While governments and central banks often talk about inflation, few citizens have a real understanding of how price increases and fluctuations in the value of money affect their daily lives.

So research by the European Trade Union Institute (ETUI), which says workers in nine European Union member states earned less in 2017 than they did in 2010, may come as an unpleasant shock to many.

Worse, people in six of those countries – Italy, the UK, Spain, Belgium, Greece and Finland – also earned less in 2017 than they did in 2016, according to ETUI’s report Benchmarking Working Europe 2018.

Image: Statista

The figures, calculated by ETUI from independent data published in February 2018, aim to reflect the value of earnings – known as “real wages” – after inflation and living costs have been taken into account.

Measuring employment and inflation

The number of employed people in the bloc is calculated by means of the Labour Force Participation Survey. This measures the percentage of working people (roughly those aged 15 to 64 years old) in a country compared to the total population.

One of the biggest problems for workers has been that wages have often stagnated while prices of everyday goods have risen, giving many a pay cut in real terms. The value of home-nation currencies against others can also make buying goods from abroad, including food stuffs and fuel, more expensive. If the value of your currency falls, prices are likely to rise.

This is particularly true if the US dollar is high compared to your nation’s currency as most international transactions are valued in dollars.

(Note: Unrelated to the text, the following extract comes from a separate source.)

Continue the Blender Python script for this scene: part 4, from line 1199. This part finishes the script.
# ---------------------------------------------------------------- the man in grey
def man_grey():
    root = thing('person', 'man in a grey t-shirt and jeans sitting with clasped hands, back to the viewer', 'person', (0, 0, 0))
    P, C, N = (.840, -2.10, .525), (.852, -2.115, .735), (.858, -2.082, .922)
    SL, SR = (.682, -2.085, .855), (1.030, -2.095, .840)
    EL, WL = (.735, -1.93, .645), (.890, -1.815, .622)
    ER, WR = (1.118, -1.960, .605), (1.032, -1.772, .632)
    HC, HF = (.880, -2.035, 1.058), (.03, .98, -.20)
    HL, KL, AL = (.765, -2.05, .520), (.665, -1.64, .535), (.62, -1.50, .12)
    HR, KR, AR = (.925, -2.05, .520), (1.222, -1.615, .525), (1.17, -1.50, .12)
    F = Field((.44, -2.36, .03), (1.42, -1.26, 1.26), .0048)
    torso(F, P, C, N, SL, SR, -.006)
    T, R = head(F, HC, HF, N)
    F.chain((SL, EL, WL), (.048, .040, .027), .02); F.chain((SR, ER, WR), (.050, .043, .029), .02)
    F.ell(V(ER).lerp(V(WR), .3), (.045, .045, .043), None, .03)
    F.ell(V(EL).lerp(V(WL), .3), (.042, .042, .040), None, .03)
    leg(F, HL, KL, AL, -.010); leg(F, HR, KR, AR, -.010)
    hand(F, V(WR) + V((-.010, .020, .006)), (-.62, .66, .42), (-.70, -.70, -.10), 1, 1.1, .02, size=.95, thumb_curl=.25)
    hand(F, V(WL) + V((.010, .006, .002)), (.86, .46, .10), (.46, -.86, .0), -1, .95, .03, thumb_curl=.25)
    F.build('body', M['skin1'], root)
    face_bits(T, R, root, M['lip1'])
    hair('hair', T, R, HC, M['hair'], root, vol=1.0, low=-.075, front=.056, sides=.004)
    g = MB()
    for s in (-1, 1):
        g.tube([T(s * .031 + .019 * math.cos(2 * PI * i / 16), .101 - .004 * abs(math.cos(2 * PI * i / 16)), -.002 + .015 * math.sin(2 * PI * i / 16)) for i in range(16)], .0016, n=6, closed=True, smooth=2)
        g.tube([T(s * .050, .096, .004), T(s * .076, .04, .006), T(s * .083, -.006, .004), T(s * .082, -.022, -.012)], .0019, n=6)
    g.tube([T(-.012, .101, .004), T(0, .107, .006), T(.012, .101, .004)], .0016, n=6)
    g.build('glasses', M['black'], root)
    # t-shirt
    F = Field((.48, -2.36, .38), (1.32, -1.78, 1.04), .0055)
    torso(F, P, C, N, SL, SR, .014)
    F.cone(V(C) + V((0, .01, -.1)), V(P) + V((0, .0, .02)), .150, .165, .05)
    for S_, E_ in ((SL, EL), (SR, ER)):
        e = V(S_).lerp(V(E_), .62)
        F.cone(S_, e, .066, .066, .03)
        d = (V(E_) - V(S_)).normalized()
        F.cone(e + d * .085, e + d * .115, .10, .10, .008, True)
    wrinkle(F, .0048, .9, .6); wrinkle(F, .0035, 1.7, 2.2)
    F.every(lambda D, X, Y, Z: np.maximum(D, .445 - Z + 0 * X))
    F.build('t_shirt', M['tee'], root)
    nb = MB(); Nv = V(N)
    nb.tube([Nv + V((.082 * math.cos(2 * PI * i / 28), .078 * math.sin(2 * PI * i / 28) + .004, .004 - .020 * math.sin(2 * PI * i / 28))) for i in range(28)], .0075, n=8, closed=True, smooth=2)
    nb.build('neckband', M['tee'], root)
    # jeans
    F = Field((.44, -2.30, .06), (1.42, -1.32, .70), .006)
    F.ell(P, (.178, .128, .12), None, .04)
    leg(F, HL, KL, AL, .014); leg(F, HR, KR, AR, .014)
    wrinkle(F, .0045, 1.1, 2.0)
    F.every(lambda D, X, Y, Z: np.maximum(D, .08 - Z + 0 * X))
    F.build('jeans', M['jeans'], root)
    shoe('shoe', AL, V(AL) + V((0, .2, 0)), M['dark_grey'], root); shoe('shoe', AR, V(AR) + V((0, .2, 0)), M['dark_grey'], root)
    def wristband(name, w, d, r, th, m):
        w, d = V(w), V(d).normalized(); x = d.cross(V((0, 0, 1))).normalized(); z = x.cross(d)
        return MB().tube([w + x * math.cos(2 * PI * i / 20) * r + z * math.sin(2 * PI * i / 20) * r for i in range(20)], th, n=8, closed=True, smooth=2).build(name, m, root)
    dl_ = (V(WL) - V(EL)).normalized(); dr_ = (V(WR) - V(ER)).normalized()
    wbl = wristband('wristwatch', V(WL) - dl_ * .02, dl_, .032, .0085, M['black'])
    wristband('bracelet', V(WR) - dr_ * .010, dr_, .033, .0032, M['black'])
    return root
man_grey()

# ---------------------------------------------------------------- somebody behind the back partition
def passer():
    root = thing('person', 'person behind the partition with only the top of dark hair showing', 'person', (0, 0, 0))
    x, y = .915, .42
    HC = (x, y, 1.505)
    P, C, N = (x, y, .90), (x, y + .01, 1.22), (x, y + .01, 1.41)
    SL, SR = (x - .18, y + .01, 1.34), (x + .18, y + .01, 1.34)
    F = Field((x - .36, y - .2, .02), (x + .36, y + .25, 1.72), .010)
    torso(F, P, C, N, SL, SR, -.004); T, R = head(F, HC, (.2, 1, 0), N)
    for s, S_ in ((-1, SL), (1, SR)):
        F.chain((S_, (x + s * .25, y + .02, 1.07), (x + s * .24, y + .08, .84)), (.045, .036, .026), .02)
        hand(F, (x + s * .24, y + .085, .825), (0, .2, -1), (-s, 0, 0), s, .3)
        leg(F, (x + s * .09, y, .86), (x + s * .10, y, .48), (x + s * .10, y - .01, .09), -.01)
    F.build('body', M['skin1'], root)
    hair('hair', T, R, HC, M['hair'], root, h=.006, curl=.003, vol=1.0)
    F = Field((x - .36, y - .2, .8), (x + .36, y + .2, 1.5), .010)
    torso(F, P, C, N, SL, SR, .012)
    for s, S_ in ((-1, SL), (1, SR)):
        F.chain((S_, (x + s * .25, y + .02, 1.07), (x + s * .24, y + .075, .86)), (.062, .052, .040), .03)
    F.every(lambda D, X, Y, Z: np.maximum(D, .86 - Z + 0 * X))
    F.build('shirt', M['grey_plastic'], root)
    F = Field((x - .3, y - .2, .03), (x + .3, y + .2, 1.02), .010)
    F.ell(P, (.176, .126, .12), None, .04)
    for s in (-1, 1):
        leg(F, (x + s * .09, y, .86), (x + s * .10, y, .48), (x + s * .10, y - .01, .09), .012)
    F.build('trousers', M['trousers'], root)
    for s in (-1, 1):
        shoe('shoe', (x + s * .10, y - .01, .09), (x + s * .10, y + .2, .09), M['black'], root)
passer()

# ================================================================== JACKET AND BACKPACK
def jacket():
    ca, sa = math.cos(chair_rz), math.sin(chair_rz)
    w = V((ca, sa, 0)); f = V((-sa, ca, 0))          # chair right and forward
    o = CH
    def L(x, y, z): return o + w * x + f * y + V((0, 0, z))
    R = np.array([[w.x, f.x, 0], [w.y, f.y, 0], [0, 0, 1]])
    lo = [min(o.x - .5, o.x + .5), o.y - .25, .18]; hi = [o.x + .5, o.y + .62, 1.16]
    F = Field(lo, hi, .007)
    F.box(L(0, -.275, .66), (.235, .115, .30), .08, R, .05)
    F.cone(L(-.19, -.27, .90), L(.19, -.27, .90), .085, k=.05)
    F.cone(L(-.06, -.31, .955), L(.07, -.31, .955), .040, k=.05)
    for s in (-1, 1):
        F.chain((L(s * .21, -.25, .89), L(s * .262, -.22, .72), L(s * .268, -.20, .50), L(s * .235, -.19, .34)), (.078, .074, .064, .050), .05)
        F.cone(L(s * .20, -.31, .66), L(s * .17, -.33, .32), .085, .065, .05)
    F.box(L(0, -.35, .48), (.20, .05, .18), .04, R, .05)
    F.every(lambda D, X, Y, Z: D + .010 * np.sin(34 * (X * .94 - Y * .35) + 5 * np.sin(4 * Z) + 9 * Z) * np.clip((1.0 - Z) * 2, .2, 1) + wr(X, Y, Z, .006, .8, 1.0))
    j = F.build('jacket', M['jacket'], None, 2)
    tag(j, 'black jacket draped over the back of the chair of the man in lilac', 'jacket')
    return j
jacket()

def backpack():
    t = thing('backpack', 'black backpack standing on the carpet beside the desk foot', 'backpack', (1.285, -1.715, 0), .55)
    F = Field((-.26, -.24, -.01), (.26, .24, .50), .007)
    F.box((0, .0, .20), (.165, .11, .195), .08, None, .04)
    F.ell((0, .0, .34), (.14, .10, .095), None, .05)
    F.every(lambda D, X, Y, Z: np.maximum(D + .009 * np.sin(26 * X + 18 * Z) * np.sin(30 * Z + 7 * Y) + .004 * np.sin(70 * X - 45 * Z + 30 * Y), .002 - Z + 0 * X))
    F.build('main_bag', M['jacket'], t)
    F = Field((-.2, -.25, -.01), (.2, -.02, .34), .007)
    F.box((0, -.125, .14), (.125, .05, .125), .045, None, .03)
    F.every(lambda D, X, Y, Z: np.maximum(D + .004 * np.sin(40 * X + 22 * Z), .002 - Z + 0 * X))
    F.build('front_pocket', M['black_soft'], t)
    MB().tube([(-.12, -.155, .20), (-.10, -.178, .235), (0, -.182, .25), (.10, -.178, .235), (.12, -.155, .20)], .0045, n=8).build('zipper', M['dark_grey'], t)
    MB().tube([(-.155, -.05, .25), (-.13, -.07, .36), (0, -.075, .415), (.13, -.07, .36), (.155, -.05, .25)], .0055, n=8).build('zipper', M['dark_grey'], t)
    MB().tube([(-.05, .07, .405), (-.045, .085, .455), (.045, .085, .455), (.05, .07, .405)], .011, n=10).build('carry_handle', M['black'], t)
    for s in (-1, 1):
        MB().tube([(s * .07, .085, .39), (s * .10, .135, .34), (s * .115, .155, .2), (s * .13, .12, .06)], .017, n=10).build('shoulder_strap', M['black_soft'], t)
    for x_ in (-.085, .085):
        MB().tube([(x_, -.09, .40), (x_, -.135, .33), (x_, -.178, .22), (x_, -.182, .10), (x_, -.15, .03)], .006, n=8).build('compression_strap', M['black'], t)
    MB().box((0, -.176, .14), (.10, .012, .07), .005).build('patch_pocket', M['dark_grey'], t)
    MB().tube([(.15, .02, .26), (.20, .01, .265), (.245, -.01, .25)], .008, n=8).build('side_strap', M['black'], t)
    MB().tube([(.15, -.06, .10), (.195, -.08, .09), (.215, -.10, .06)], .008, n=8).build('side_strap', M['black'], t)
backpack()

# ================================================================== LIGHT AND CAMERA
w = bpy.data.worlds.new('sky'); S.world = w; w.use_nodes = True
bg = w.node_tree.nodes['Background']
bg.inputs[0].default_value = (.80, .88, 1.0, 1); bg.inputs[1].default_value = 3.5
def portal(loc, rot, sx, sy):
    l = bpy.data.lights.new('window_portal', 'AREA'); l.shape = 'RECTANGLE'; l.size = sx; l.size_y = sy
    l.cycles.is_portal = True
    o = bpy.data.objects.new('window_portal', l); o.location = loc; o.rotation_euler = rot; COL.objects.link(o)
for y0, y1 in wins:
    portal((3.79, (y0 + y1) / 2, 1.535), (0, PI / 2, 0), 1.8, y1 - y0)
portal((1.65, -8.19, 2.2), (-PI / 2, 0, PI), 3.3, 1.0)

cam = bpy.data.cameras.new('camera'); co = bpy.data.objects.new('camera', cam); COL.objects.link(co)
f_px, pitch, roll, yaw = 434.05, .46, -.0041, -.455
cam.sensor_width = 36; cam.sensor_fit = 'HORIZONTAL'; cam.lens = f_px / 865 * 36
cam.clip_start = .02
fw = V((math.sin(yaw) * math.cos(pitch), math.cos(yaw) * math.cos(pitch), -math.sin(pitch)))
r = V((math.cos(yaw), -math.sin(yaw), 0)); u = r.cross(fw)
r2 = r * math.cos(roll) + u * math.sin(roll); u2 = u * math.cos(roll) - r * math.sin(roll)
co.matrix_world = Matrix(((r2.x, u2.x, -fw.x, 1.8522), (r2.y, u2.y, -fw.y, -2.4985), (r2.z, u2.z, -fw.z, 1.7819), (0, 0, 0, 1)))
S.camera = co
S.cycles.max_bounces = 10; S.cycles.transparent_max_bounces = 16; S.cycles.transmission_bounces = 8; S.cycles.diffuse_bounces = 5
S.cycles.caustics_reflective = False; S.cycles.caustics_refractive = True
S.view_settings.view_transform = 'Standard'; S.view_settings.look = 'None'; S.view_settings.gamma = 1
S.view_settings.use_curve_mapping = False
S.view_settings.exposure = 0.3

Economic crisis and wage growth

The Hans Böckler Foundation, which provides research for the German Trade Union Federation, said last year that the lack of real-wage growth since 2010 “shows that the consequences of the [2008-10] euro crisis are far from over”.

“Real wage levels are still below the crisis-year 2009 level in 10 EU countries,” the Foundation said, adding that Greece, Cyprus, Portugal and Croatia were among those that had suffered most.

It added that, due to higher food and fuel prices over the coming year: “In Italy, Spain, the UK, Belgium, Finland and Cyprus, workers will even have to expect real wage losses in 2017.”

The British example

In spite of this analysis, the Bank of England said in March that UK wages had risen at their fastest rate in more than two years during the three months to December. Some public sector workers are also likely to have above-inflation level pay rises of 6.5% this year.

However, any joy is likely to be dissipated by the fact that for the past seven years public-sector pay increases have been capped at 1% while inflation has increased at an average of about 2.71% over the same period.

Meanwhile, the overall rise in wages in the UK is likely to mean that the country’s historically low interest rates will go up in May. The resulting increase in payments for things like home loans may well offset any happiness that wages have gone up.

According to a New Statesman article, a National Health Service nurse has had a pay cut in real terms of about £3,200 ($4,550) since 2011, while the new pay rise is likely to represent a salary increase of just a third of 1% by 2020-21, if official inflation forecasts are correct.